In an interview May 22 with Der Spiegel, Cardinal Marx discussed his tenure as bishops’ conference president and his new book “Freiheit” (Freedom), published May 25.
He said that, despite being portrayed as liberal, he felt conservative.
Oooh! Sorry! I probably should have warned you not to take a drink before you read that one. I don’t know. Maybe in Germany that is considered conservative? If so, I can’t imagine what a liberal would look like.
“As a 15-year-old, I did not like the fact that after the Second Vatican Council old ceremonies and images were abolished in many places,” he explained. “Traditions are also something important.””

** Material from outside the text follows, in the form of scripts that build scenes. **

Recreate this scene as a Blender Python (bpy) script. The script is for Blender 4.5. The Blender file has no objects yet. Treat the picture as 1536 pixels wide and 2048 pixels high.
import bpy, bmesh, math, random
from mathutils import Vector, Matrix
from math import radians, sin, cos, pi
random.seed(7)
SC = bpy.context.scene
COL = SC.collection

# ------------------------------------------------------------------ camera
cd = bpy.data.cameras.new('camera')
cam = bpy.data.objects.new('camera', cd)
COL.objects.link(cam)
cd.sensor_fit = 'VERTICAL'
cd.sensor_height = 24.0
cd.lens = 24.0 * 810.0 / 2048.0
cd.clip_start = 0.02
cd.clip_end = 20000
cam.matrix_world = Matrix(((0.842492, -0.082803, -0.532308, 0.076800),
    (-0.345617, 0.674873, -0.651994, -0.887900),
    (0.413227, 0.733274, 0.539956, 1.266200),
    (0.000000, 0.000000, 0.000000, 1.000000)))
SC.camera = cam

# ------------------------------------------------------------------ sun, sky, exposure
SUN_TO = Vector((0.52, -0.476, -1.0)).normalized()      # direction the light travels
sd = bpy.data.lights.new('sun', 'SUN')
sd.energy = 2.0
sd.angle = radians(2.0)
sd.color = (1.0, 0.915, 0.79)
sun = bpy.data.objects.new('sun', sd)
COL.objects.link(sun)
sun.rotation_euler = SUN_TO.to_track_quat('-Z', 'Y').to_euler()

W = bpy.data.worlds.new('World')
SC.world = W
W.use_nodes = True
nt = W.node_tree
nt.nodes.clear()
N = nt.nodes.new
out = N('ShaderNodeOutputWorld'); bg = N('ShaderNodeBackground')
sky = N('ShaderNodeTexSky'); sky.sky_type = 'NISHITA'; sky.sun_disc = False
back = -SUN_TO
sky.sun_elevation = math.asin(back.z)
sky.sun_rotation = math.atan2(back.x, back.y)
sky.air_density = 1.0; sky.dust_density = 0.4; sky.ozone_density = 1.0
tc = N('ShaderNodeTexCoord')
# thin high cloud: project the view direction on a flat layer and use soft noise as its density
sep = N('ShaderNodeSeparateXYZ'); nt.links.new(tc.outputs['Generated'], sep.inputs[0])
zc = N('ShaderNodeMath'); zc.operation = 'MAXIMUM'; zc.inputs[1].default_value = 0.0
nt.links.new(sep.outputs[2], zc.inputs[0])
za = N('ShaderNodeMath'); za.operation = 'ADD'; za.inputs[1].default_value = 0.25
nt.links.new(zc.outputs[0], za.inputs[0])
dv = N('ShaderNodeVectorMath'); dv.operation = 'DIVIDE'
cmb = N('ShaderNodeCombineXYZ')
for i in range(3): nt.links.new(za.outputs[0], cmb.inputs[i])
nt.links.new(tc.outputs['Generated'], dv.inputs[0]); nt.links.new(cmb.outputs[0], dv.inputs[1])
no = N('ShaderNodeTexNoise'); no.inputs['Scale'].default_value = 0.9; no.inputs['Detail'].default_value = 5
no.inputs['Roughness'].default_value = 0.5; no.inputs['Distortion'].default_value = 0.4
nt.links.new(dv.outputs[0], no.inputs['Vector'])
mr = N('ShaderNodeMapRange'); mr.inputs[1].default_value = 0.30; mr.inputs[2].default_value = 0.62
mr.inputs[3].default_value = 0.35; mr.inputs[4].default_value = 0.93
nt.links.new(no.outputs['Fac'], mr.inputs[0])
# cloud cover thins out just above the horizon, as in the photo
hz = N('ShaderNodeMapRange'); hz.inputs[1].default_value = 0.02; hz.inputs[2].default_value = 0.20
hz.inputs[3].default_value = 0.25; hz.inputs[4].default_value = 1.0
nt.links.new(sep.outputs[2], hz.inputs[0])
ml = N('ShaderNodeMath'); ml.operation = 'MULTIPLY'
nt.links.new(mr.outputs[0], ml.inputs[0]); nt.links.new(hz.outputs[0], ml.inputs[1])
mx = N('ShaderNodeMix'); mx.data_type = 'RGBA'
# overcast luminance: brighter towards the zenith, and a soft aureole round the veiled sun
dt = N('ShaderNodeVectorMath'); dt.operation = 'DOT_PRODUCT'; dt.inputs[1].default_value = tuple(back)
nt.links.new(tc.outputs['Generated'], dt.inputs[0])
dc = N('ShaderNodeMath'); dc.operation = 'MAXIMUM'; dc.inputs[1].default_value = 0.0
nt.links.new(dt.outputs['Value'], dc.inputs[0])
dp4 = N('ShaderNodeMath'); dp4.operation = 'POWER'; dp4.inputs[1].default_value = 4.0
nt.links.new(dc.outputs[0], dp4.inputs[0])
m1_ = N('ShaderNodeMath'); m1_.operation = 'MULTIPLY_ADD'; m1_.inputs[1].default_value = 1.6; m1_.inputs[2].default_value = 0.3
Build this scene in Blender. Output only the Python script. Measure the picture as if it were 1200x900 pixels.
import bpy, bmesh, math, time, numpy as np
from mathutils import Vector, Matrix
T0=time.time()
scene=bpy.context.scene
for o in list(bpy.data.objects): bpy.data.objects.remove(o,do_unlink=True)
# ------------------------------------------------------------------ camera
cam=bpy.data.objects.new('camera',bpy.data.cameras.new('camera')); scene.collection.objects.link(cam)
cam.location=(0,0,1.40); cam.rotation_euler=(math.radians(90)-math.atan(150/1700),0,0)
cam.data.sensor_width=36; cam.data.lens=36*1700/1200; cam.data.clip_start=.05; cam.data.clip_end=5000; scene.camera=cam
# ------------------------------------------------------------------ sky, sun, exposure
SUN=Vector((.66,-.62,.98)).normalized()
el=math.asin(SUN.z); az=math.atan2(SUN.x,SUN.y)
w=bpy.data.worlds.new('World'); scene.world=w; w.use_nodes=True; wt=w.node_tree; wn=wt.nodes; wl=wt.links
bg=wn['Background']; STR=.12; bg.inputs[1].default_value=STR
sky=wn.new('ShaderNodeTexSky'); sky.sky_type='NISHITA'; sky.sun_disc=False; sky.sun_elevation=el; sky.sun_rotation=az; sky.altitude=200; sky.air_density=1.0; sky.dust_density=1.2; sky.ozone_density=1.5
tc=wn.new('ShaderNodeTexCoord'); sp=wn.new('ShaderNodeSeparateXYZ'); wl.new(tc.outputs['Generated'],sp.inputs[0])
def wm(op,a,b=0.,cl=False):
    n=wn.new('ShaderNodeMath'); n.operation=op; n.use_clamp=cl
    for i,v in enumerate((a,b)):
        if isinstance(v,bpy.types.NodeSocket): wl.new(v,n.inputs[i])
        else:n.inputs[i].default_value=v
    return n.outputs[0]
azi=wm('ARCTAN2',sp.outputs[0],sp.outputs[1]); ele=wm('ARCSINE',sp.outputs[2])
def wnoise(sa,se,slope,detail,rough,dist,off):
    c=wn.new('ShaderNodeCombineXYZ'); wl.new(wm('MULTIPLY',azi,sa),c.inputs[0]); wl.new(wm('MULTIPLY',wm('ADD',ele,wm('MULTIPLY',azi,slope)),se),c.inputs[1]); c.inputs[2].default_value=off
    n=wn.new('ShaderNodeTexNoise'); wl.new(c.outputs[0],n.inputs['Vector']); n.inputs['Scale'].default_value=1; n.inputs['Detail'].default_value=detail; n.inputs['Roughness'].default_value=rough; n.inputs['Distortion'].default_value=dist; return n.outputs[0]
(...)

I’m not omnipotent, but I have a few guesses about Cardinal Marx. I think he wants what he wants, but he also wants to be able to put both hands on his chest and say in the most innocent way he can muster, “What???? I wasn’t in charge.” I think he understands perfectly well what Traditions are doctrinal, and he can’t wait to do away with them. To do this, he has been leading people to believe they can “evolve” (code word for making them non-existent). I don’t think he’s in any way conservative, because when you are, you don’t take a wrecking ball to doctrine and morality. He actually sounds a lot like our bishop from many years ago. After decades of persecuting any priest or laity with a shred of orthodoxy, he had the gall to say that he’d love to retire to my parish and spend his days saying the Extraordinary Form Mass. Not genuine at all.